··· Data shown
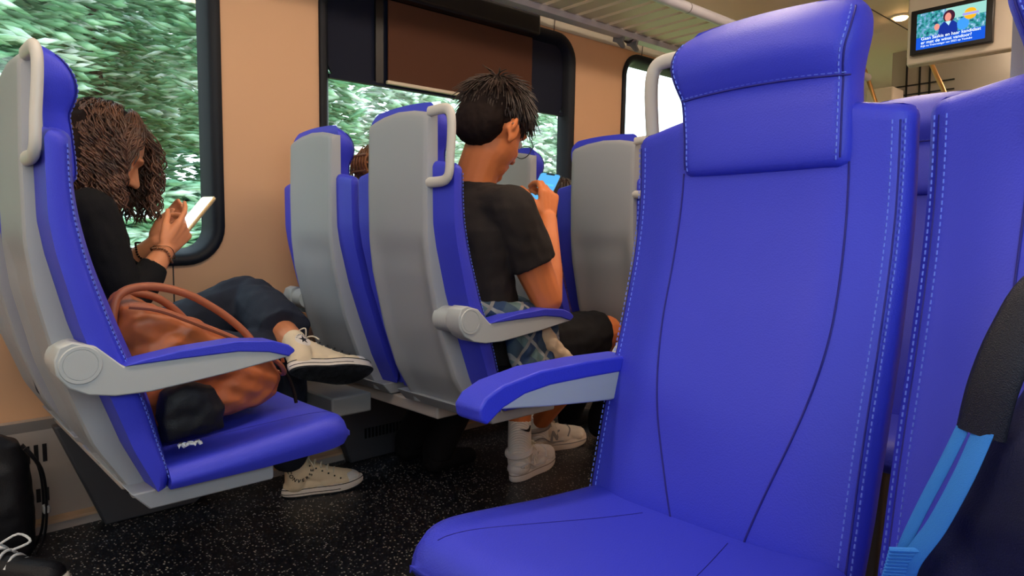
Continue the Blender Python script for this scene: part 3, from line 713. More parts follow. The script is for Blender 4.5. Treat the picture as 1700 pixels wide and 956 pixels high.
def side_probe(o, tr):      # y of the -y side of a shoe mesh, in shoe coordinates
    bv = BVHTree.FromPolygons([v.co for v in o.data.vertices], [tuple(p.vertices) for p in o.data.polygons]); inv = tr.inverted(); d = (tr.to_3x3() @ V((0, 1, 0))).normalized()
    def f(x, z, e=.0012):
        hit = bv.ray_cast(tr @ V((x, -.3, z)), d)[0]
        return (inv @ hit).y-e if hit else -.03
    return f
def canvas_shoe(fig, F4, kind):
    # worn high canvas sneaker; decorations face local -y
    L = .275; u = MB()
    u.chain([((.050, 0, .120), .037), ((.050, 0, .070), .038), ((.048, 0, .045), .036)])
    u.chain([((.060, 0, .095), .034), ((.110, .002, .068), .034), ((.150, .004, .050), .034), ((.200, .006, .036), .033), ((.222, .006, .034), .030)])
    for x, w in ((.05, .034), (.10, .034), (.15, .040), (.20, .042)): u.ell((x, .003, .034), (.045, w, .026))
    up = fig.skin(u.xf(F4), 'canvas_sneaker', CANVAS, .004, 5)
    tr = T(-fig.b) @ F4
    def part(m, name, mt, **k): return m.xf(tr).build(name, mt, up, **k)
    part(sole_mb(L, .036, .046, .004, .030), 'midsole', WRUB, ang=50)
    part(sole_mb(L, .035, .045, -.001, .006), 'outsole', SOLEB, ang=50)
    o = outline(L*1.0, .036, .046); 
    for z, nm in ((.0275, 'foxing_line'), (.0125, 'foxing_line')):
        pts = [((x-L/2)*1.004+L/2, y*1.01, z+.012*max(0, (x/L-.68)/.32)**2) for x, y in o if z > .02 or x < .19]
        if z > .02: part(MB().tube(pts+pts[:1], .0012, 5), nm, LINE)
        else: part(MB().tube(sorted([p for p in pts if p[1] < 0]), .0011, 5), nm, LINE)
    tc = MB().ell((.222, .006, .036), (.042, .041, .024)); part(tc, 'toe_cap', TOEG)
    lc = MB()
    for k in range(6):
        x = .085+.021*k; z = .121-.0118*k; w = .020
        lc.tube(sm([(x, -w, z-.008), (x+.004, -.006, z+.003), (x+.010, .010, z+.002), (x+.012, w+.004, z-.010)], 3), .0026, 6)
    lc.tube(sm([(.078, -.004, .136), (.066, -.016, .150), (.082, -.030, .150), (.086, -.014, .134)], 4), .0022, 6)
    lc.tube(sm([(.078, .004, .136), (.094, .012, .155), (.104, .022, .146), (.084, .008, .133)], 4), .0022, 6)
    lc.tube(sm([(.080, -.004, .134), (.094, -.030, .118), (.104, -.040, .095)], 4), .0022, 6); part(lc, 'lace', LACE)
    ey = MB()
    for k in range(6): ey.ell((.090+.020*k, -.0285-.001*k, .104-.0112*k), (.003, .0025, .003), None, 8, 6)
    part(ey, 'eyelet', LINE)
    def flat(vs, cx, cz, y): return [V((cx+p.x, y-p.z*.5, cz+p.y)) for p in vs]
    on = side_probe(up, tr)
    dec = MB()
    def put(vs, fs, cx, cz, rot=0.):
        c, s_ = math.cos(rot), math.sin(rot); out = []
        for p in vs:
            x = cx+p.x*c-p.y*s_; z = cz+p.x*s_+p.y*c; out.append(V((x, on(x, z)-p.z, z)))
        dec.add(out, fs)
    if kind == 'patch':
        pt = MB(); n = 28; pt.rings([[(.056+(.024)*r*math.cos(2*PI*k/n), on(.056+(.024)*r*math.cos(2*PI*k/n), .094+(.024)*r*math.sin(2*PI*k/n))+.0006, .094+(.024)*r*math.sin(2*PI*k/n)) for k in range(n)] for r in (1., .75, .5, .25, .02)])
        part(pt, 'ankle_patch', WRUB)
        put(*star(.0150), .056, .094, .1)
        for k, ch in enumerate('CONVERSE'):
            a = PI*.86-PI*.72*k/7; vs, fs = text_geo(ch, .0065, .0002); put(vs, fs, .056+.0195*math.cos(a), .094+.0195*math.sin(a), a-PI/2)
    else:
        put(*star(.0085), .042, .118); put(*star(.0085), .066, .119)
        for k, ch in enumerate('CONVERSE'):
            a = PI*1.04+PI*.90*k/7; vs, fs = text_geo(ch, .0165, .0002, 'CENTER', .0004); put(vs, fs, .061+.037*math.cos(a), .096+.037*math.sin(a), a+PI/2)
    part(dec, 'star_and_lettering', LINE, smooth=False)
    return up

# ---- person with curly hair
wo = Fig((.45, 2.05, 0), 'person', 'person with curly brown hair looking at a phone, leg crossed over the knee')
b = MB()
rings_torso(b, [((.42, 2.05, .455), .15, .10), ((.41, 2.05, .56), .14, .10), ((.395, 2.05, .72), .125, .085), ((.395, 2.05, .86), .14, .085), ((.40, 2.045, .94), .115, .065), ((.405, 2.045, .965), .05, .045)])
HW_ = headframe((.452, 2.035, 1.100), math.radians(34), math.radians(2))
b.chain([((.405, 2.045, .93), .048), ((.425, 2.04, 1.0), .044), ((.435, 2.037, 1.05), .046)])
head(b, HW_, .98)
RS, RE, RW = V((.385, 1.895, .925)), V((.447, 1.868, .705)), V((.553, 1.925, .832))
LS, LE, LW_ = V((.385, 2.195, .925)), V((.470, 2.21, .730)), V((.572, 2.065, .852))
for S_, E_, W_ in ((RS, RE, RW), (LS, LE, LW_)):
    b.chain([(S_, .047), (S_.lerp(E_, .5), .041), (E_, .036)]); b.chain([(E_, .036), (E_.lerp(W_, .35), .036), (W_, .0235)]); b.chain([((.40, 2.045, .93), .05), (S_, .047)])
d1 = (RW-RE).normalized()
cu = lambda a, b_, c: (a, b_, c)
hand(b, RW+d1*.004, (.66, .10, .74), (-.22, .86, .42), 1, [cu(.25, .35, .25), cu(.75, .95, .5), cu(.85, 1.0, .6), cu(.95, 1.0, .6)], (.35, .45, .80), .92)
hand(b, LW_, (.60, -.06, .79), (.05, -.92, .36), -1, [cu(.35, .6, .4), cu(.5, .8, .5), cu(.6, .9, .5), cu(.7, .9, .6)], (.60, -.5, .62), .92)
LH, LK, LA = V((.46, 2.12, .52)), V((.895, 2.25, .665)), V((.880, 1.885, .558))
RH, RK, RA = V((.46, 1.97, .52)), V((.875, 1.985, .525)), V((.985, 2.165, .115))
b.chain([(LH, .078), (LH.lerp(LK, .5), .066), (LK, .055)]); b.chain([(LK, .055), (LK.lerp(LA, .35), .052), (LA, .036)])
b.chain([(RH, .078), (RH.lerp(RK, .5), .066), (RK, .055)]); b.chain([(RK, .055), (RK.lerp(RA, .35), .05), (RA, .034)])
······
*Do this:* Retype the whole listing, keeping every line identical and omitting all pictures.

*Result of this task:*
Continue the Blender Python script for this scene: part 3, from line 713. More parts follow. The script is for Blender 4.5. Treat the picture as 1700 pixels wide and 956 pixels high.
def side_probe(o, tr):      # y of the -y side of a shoe mesh, in shoe coordinates
    bv = BVHTree.FromPolygons([v.co for v in o.data.vertices], [tuple(p.vertices) for p in o.data.polygons]); inv = tr.inverted(); d = (tr.to_3x3() @ V((0, 1, 0))).normalized()
    def f(x, z, e=.0012):
        hit = bv.ray_cast(tr @ V((x, -.3, z)), d)[0]
        return (inv @ hit).y-e if hit else -.03
    return f
def canvas_shoe(fig, F4, kind):
    # worn high canvas sneaker; decorations face local -y
    L = .275; u = MB()
    u.chain([((.050, 0, .120), .037), ((.050, 0, .070), .038), ((.048, 0, .045), .036)])
    u.chain([((.060, 0, .095), .034), ((.110, .002, .068), .034), ((.150, .004, .050), .034), ((.200, .006, .036), .033), ((.222, .006, .034), .030)])
    for x, w in ((.05, .034), (.10, .034), (.15, .040), (.20, .042)): u.ell((x, .003, .034), (.045, w, .026))
    up = fig.skin(u.xf(F4), 'canvas_sneaker', CANVAS, .004, 5)
    tr = T(-fig.b) @ F4
    def part(m, name, mt, **k): return m.xf(tr).build(name, mt, up, **k)
    part(sole_mb(L, .036, .046, .004, .030), 'midsole', WRUB, ang=50)
    part(sole_mb(L, .035, .045, -.001, .006), 'outsole', SOLEB, ang=50)
    o = outline(L*1.0, .036, .046); 
    for z, nm in ((.0275, 'foxing_line'), (.0125, 'foxing_line')):
        pts = [((x-L/2)*1.004+L/2, y*1.01, z+.012*max(0, (x/L-.68)/.32)**2) for x, y in o if z > .02 or x < .19]
        if z > .02: part(MB().tube(pts+pts[:1], .0012, 5), nm, LINE)
        else: part(MB().tube(sorted([p for p in pts if p[1] < 0]), .0011, 5), nm, LINE)
    tc = MB().ell((.222, .006, .036), (.042, .041, .024)); part(tc, 'toe_cap', TOEG)
    lc = MB()
    for k in range(6):
        x = .085+.021*k; z = .121-.0118*k; w = .020
        lc.tube(sm([(x, -w, z-.008), (x+.004, -.006, z+.003), (x+.010, .010, z+.002), (x+.012, w+.004, z-.010)], 3), .0026, 6)
    lc.tube(sm([(.078, -.004, .136), (.066, -.016, .150), (.082, -.030, .150), (.086, -.014, .134)], 4), .0022, 6)
    lc.tube(sm([(.078, .004, .136), (.094, .012, .155), (.104, .022, .146), (.084, .008, .133)], 4), .0022, 6)
    lc.tube(sm([(.080, -.004, .134), (.094, -.030, .118), (.104, -.040, .095)], 4), .0022, 6); part(lc, 'lace', LACE)
    ey = MB()
    for k in range(6): ey.ell((.090+.020*k, -.0285-.001*k, .104-.0112*k), (.003, .0025, .003), None, 8, 6)
    part(ey, 'eyelet', LINE)
    def flat(vs, cx, cz, y): return [V((cx+p.x, y-p.z*.5, cz+p.y)) for p in vs]
    on = side_probe(up, tr)
    dec = MB()
    def put(vs, fs, cx, cz, rot=0.):
        c, s_ = math.cos(rot), math.sin(rot); out = []
        for p in vs:
            x = cx+p.x*c-p.y*s_; z = cz+p.x*s_+p.y*c; out.append(V((x, on(x, z)-p.z, z)))
        dec.add(out, fs)
    if kind == 'patch':
        pt = MB(); n = 28; pt.rings([[(.056+(.024)*r*math.cos(2*PI*k/n), on(.056+(.024)*r*math.cos(2*PI*k/n), .094+(.024)*r*math.sin(2*PI*k/n))+.0006, .094+(.024)*r*math.sin(2*PI*k/n)) for k in range(n)] for r in (1., .75, .5, .25, .02)])
        part(pt, 'ankle_patch', WRUB)
        put(*star(.0150), .056, .094, .1)
        for k, ch in enumerate('CONVERSE'):
            a = PI*.86-PI*.72*k/7; vs, fs = text_geo(ch, .0065, .0002); put(vs, fs, .056+.0195*math.cos(a), .094+.0195*math.sin(a), a-PI/2)
    else:
        put(*star(.0085), .042, .118); put(*star(.0085), .066, .119)
        for k, ch in enumerate('CONVERSE'):
            a = PI*1.04+PI*.90*k/7; vs, fs = text_geo(ch, .0165, .0002, 'CENTER', .0004); put(vs, fs, .061+.037*math.cos(a), .096+.037*math.sin(a), a+PI/2)
    part(dec, 'star_and_lettering', LINE, smooth=False)
    return up

# ---- person with curly hair
wo = Fig((.45, 2.05, 0), 'person', 'person with curly brown hair looking at a phone, leg crossed over the knee')
b = MB()
rings_torso(b, [((.42, 2.05, .455), .15, .10), ((.41, 2.05, .56), .14, .10), ((.395, 2.05, .72), .125, .085), ((.395, 2.05, .86), .14, .085), ((.40, 2.045, .94), .115, .065), ((.405, 2.045, .965), .05, .045)])
HW_ = headframe((.452, 2.035, 1.100), math.radians(34), math.radians(2))
b.chain([((.405, 2.045, .93), .048), ((.425, 2.04, 1.0), .044), ((.435, 2.037, 1.05), .046)])
head(b, HW_, .98)
RS, RE, RW = V((.385, 1.895, .925)), V((.447, 1.868, .705)), V((.553, 1.925, .832))
LS, LE, LW_ = V((.385, 2.195, .925)), V((.470, 2.21, .730)), V((.572, 2.065, .852))
for S_, E_, W_ in ((RS, RE, RW), (LS, LE, LW_)):
    b.chain([(S_, .047), (S_.lerp(E_, .5), .041), (E_, .036)]); b.chain([(E_, .036), (E_.lerp(W_, .35), .036), (W_, .0235)]); b.chain([((.40, 2.045, .93), .05), (S_, .047)])
d1 = (RW-RE).normalized()
cu = lambda a, b_, c: (a, b_, c)
hand(b, RW+d1*.004, (.66, .10, .74), (-.22, .86, .42), 1, [cu(.25, .35, .25), cu(.75, .95, .5), cu(.85, 1.0, .6), cu(.95, 1.0, .6)], (.35, .45, .80), .92)
hand(b, LW_, (.60, -.06, .79), (.05, -.92, .36), -1, [cu(.35, .6, .4), cu(.5, .8, .5), cu(.6, .9, .5), cu(.7, .9, .6)], (.60, -.5, .62), .92)
LH, LK, LA = V((.46, 2.12, .52)), V((.895, 2.25, .665)), V((.880, 1.885, .558))
RH, RK, RA = V((.46, 1.97, .52)), V((.875, 1.985, .525)), V((.985, 2.165, .115))
b.chain([(LH, .078), (LH.lerp(LK, .5), .066), (LK, .055)]); b.chain([(LK, .055), (LK.lerp(LA, .35), .052), (LA, .036)])
b.chain([(RH, .078), (RH.lerp(RK, .5), .066), (RK, .055)]); b.chain([(RK, .055), (RK.lerp(RA, .35), .05), (RA, .034)])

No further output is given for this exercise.